L'aggravation de luttes intestines

Les querelles entre les factions rivales sont actuellement très tendues. Il y a une perception erronée en Occident, qui est fomentée en outre par le régime de Téhéran et ses partisans à l'étranger, qu'il s'agit d'un conflit classique entre une faction « modérée » et les « extrémistes ». Cette perception est due à un manque de connaissances de la nature du régime iranien et du système politique en place.

Les luttes intestines en cours entre les deux principales factions ne sont pas les conséquences de l'affrontement entre deux écoles de pensée ou d'une tentative de parvenir à une véritable réforme, mais le reflet de l'échec d'un système vieillissant qui se trouve dans une impasse et qui est totalement coupé des aspirations de la population iranienne. Autrement dit, la question posée devant les dirigeants du la dictature religieuse au pouvoir à Téhéran n'est guère le choix entre la réforme ou le statu quo, mais la meilleur voie à prendre pour préserver le système et éviter une chute plus probable que jamais. Nous sommes ici face à une crise existentielle stricto sensu où chaque faction prétend que l'approche de l'autre mènera à la chute du régime. Outre demandant sa part du pouvoir, la faction incarnée par le tandem Rafsandjani-Rohani prône une certaine manœuvre tactique en direction de l'Occident, notamment les Etats-Unis, prétendant que toute autre approche menacerait la survie du pouvoir théocratique, alors que Khamenei et ses proches multiplient les mises en garde contre toute ouverture sur le monde extérieur qui pourrait déboucher sur une ouverture à l'intérieur, ce qui selon le Guide suprême signerait l'arrêt de mort de la « République islamique ». Ironiquement, les deux factions ont raison ! Tel est le paradoxe et le dilemme auxquels le régime est confronté : d'une part, celui-ci ne peut plus continuer longtemps le statu quo, et d'autre part, il ne peut pas se permettre un changement significatif de cap.
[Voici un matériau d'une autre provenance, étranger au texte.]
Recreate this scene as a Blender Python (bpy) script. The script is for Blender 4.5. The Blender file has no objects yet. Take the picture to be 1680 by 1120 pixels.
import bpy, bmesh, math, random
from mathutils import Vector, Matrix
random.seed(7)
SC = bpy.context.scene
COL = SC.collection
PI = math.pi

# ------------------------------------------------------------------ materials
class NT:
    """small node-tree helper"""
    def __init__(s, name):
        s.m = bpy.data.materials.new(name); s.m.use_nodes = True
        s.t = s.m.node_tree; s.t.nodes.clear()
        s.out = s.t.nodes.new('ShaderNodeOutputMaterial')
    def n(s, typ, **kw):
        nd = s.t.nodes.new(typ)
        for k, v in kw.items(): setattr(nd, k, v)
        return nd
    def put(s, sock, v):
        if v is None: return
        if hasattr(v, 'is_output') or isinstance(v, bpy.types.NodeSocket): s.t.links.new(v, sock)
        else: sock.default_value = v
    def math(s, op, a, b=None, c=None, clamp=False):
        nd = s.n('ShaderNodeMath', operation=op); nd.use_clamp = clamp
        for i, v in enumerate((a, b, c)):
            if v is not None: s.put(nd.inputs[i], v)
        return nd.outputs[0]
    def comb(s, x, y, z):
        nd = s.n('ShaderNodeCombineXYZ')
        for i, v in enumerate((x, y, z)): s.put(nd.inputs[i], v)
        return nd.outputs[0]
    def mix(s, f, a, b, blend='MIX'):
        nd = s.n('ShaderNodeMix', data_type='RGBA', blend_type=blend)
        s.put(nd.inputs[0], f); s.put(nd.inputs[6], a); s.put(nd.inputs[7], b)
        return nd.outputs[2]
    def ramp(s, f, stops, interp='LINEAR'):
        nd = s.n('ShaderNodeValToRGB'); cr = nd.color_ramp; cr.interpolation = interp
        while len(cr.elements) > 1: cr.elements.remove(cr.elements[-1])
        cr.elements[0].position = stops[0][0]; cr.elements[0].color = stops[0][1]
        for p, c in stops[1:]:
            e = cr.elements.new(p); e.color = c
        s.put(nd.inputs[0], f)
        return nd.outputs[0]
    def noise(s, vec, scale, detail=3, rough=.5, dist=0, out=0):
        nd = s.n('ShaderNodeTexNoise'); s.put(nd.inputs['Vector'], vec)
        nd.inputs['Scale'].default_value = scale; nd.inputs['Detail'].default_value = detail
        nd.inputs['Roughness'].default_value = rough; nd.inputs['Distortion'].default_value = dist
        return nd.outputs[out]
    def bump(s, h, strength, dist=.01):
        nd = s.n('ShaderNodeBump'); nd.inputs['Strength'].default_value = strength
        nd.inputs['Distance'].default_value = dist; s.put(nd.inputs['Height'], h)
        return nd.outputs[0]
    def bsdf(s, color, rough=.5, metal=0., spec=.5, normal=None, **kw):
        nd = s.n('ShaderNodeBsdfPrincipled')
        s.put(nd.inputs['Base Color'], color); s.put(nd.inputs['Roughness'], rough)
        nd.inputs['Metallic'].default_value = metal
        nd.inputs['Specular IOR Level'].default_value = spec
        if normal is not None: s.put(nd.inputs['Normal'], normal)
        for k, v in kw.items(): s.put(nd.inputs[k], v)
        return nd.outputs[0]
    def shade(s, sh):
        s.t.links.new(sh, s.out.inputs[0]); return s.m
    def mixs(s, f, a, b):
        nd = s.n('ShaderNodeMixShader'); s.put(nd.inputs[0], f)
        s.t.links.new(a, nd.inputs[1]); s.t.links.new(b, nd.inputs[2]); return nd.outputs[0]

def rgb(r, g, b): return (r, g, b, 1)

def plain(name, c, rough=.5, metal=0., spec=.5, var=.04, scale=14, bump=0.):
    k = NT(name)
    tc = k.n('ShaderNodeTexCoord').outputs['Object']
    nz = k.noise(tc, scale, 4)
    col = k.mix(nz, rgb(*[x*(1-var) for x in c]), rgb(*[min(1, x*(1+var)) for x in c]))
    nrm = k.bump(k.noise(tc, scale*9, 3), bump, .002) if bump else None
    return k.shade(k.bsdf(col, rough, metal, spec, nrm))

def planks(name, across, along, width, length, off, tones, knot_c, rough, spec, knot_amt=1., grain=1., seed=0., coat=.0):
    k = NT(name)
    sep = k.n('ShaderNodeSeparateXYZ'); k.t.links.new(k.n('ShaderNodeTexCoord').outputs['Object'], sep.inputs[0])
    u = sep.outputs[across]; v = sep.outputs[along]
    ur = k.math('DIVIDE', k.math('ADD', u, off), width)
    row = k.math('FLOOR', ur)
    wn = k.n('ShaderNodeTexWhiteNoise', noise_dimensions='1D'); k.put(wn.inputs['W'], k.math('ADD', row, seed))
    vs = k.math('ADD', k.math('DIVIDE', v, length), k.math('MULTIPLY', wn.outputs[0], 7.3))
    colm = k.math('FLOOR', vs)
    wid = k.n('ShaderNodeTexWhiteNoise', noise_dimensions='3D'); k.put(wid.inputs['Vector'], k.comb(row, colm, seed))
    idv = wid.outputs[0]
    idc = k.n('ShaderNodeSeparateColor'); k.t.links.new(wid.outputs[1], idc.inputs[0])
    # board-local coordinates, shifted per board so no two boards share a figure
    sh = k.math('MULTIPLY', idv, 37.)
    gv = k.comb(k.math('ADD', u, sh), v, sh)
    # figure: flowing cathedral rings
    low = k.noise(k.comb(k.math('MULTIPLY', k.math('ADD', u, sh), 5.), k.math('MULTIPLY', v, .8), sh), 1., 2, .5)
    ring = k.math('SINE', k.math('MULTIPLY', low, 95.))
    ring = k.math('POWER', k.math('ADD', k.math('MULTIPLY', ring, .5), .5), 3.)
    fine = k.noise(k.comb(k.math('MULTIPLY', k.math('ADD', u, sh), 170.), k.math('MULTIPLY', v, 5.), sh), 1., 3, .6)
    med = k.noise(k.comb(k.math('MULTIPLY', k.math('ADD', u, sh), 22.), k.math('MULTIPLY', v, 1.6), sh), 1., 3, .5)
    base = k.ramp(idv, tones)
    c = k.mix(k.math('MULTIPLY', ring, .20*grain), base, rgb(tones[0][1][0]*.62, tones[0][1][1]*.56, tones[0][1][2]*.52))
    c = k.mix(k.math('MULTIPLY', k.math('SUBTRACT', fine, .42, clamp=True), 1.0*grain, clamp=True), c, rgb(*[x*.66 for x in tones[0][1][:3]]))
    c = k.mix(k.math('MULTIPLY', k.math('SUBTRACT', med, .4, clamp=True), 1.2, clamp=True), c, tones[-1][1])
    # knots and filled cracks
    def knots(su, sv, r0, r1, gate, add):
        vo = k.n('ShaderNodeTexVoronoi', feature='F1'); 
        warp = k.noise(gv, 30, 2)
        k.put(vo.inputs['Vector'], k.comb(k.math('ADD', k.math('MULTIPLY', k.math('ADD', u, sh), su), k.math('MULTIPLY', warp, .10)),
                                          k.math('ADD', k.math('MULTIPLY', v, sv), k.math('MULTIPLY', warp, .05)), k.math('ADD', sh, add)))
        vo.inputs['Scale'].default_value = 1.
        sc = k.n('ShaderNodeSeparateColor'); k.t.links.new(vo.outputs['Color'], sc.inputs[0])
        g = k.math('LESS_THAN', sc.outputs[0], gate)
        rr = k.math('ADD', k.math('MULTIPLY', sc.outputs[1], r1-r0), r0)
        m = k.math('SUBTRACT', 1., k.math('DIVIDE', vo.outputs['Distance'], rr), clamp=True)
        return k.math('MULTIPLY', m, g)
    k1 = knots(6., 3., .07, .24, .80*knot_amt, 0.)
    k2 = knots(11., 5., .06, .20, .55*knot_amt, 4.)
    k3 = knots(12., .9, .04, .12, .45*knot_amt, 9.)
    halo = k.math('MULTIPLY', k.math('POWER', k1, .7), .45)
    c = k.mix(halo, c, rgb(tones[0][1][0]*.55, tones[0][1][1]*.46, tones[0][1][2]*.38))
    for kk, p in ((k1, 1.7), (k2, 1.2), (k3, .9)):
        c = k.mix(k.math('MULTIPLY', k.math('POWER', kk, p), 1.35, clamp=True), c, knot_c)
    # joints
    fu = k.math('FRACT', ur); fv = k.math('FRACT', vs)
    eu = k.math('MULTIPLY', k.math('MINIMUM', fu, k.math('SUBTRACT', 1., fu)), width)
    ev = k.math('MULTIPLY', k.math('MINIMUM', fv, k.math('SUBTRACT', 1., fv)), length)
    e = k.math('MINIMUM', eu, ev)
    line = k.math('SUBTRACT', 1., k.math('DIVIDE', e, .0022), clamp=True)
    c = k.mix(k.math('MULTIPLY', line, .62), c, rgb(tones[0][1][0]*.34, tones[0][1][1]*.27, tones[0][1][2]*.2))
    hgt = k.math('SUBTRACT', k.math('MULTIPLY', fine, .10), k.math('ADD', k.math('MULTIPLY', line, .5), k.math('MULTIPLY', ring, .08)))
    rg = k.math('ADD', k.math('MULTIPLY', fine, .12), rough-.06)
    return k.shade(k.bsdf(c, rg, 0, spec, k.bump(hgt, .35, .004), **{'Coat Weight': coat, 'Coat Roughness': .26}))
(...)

C'est pour ces raisons que les résultats des élections du 26 février, quels qu'ils soient, ne pourront qu'approfondir la crise interne du régime. Avec le fossé grandissant entre les deux factions, les gouvernements occidentaux trouveront plus de difficultés à faire des concessions au régime et de fermer les yeux sur ses comportements régionaux et ses violations des droits humains. Un économiste lié au régime a récemment prévu que « cette élection est mal venue dans les conditions actuelles, car elle pourrait retarder de deux ans le fin de la récession ». La conjugaison de ces éléments pourrait en outre faciliter l'ouverture d'une fenêtre d'opportunité pour une population qui n'en peut plus pour déclencher un soulèvement de masse similaire à celui de 2009, ce qui est le cauchemar des chefs des deux factions.